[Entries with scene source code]
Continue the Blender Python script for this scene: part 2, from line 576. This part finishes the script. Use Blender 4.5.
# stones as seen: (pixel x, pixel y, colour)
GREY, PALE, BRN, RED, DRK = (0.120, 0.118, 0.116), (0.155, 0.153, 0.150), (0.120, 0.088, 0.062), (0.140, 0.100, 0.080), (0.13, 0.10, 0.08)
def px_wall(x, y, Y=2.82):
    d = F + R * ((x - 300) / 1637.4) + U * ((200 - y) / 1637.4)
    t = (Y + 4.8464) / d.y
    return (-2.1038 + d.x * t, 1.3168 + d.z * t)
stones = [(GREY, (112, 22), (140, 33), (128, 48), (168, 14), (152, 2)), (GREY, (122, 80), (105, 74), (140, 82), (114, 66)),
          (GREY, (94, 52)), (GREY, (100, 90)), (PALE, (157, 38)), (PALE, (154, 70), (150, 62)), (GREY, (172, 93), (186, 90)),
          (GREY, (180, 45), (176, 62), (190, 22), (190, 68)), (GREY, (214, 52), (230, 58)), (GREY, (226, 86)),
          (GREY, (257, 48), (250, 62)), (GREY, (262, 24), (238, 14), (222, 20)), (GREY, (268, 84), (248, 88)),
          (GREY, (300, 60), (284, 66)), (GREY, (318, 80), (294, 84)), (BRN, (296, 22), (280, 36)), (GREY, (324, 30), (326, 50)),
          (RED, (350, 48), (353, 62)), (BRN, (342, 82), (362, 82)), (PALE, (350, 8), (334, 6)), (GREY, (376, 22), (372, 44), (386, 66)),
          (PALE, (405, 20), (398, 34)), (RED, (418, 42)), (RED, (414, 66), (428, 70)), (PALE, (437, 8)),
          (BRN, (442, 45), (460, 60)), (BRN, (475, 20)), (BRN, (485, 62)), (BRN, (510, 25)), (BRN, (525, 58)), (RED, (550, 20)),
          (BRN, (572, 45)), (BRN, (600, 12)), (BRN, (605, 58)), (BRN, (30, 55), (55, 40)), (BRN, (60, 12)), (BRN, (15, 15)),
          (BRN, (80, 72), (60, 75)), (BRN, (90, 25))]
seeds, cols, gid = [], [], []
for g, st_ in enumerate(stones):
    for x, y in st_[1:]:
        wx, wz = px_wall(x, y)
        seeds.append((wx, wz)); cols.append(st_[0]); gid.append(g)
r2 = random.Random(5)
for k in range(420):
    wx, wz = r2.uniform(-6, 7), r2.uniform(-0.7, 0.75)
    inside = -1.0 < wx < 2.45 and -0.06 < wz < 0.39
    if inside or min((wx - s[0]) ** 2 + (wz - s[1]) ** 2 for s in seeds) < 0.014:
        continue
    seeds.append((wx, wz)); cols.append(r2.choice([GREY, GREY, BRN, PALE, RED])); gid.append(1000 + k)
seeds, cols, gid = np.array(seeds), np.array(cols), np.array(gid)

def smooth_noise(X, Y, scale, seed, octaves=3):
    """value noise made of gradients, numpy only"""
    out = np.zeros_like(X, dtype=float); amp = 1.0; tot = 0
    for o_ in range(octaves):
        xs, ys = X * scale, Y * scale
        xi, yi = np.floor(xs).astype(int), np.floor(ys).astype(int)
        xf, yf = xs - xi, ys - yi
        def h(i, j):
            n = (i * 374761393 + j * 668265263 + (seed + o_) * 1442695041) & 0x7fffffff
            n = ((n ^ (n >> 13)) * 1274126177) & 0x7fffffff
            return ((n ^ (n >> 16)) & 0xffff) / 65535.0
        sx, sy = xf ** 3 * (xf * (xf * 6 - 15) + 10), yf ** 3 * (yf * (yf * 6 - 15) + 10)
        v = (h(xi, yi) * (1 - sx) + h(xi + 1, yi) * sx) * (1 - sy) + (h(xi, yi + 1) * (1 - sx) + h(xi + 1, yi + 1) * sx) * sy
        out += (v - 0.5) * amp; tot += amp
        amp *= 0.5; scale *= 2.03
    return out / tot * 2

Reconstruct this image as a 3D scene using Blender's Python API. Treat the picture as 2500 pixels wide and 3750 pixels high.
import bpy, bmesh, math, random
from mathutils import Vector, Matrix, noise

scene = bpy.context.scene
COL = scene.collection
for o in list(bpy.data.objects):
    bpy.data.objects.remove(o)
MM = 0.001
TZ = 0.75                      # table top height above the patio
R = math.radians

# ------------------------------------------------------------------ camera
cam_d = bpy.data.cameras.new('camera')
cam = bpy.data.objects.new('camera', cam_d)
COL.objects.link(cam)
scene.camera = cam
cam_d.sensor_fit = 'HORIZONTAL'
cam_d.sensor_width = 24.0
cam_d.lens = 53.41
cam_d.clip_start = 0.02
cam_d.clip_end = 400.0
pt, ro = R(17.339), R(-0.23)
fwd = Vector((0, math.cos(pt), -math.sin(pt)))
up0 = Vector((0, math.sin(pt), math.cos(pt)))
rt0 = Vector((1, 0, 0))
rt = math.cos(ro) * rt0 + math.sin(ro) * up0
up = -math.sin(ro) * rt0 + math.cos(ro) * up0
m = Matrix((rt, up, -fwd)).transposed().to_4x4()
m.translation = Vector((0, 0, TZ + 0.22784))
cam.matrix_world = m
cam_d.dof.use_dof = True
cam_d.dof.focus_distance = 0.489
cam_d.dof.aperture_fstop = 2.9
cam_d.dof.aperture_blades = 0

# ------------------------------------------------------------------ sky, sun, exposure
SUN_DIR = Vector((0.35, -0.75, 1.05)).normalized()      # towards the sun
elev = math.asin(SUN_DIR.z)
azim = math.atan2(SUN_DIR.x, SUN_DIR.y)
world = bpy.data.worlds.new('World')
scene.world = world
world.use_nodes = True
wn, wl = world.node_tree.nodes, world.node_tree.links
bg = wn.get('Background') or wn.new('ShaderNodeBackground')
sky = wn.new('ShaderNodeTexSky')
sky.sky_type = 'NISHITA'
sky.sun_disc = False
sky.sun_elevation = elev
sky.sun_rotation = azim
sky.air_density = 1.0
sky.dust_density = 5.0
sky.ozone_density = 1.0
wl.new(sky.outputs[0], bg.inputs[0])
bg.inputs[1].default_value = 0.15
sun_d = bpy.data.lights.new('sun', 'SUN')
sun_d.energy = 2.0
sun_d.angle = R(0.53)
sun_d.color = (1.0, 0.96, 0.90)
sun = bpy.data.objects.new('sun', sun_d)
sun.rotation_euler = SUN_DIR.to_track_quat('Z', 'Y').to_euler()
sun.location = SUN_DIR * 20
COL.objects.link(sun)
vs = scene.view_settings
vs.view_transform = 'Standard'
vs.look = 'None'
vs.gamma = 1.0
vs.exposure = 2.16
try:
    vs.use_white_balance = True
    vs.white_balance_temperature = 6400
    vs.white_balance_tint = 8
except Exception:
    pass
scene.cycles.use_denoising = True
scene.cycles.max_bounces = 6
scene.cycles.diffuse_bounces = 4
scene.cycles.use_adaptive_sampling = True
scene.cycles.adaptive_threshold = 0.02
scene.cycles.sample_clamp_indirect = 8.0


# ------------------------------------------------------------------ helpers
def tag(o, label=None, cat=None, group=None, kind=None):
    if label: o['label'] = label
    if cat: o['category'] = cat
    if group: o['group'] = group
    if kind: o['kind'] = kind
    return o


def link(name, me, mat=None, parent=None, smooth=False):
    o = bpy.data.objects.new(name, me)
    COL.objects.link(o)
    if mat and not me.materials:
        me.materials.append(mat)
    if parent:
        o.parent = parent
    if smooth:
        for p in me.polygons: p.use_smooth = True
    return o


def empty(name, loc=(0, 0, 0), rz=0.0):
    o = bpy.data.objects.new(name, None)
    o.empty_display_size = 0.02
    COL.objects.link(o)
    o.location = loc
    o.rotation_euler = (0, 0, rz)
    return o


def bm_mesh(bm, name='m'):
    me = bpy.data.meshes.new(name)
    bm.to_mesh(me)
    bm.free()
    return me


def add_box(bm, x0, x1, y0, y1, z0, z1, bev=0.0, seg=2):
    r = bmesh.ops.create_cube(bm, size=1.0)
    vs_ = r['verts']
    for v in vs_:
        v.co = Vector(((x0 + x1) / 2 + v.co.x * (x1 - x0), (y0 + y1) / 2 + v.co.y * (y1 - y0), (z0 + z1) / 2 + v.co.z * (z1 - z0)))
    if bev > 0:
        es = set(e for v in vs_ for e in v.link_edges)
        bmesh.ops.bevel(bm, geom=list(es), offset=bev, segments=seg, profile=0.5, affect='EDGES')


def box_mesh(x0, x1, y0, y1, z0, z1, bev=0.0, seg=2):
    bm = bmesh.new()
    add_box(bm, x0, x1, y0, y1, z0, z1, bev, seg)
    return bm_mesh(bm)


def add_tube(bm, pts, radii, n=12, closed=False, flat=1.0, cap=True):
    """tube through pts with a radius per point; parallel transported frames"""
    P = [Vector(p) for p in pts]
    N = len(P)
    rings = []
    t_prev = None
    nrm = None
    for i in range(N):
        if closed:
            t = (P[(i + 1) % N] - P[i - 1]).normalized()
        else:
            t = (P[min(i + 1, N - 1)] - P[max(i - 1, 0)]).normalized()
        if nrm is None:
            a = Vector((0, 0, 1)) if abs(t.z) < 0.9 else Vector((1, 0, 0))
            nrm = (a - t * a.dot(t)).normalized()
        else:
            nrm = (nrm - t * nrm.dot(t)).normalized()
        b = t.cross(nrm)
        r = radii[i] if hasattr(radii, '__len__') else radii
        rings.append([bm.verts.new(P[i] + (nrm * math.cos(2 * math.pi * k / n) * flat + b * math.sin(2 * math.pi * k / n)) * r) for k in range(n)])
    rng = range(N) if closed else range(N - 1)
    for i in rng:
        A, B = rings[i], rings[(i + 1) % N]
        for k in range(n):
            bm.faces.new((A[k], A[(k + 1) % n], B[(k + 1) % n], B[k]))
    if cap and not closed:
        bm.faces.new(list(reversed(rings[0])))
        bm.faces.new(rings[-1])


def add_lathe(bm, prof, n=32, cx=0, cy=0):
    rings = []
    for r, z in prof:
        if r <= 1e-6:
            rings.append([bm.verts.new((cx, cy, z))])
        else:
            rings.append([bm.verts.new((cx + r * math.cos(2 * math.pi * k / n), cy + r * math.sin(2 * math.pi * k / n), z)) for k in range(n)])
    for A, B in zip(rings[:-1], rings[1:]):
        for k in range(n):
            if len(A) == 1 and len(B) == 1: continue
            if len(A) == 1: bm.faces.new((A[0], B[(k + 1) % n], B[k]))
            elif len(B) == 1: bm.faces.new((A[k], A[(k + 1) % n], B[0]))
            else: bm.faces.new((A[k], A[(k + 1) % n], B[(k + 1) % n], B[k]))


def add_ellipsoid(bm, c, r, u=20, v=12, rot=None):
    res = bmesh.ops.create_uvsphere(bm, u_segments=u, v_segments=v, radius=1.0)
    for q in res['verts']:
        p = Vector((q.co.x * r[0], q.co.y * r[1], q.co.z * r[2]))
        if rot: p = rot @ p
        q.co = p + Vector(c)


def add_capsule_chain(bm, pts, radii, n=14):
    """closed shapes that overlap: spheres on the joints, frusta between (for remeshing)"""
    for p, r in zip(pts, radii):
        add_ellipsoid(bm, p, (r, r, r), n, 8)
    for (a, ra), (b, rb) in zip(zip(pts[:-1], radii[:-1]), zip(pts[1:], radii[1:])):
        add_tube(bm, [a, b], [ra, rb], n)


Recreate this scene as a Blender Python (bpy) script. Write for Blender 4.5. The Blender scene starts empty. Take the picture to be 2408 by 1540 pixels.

**EXERCISE OBJECTIVE:**
Extract from the listing above the lines between the line containing "Reconstruct this image" and the line containing "R = math.radians", keeping both of those lines. Output nothing else.

**RESULT OF THE TASK:**
Reconstruct this image as a 3D scene using Blender's Python API. Treat the picture as 2500 pixels wide and 3750 pixels high.
import bpy, bmesh, math, random
from mathutils import Vector, Matrix, noise

scene = bpy.context.scene
COL = scene.collection
for o in list(bpy.data.objects):
    bpy.data.objects.remove(o)
MM = 0.001
TZ = 0.75                      # table top height above the patio
R = math.radians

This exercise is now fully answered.